Coast Guard sends SOS

Coast Guard officials plan to make commercial offtheshelf technology the centerpiece of a 20year, $9.8 billion project to modernize the service with new ships, aircraft, communications and sensor equipment.

Coast Guard officials plan to make commercial off-the-shelf technology the

centerpiece of a 20-year, $9.8 billion project to modernize the service

with new ships, aircraft, communications and sensor equipment.

The approach is designed to get new, yet proven, technology into the

service quickly and for less money and to provide many basic operational

capabilities that the service currently lacks.

The Coast Guard's Integrated Deepwater Project does not specify hardware

or components but rather asks vendors to come up with the best combination

of products and technologies, whether owned or leased, to meet the Coast

Guard's performance goals, said Adm. James Loy, the Coast Guard commandant.

Loy spoke April 26 at a seminar in Washington, D.C., sponsored by DFI International

Inc., a consulting firm. The options offered could include satellites and

unmanned aerial vehicles, he said.

What's new about the Coast Guard project is that it does not call for

simply replacing one-for-one the service's Deepwater assets, such as ships,

or upgrading equipment to newer versions. Instead, the service is giving

three potential contractor teams the freedom to design a cutting-edge system

composed of whatever assets are needed to enable the service to carry out

its diverse mission of law enforcement, maritime activities and national

defense.

The teams will be led by Avondale Industries Inc., Lockheed Martin Government

Electronic Systems and Science Applications International Corp.

Loy recognized the approach means cutting jobs but said that the Coast

Guard would be careful not to repeat a past 4,000-person cut that "went

too far."

Congress has scrutinized the Deepwater project, expected to be awarded

to a single team in January 2002. A March 15 General Accounting Office report

questioned the Coast Guard's plans to request $350 million for fiscal 2002

before the planning phase of the project is complete and before it has developed

and proven the effectiveness of new technologies.

But Capt. Richard Kelly, the sponsor's representative for Deepwater,

said the contract specifies that the technology be proven, not still under

development. Because implementation of Deepwater could take 20 years, the

Coast Guard wants the option to use technologies that may be developed for

other services.

The Coast Guard's existing ships and planes are "blind, deaf and dumb,"
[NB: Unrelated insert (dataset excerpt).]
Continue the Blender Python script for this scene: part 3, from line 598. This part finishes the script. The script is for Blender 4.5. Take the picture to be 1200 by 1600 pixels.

Kelly said. Without electro-optical and infrared equipment, the agency is

operating with limited capabilities.

"We want to see so we have the ability to detect what's out there and

identify it to use our ships more effectively," Kelly said. Also, the ships

and aircraft can't share data that would provide everyone with the same

situational awareness, he said.

The project has at least one congressional supporter, Sen. John Breaux

(D-La.). Breaux, a member of the Senate Commerce, Science and Transportation

Committee, said the Deepwater modernization is an ideal opportunity to take

advantage of leasing some equipment, such as communications equipment, that

could lower the costs related to owning and maintaining such hardware.

Following a recent meeting of senior Transportation Department officials,

the Deepwater project is high on the entire department's fiscal 2002 budget

priorities, said Eugene Conti, assistant secretary for transportation policy.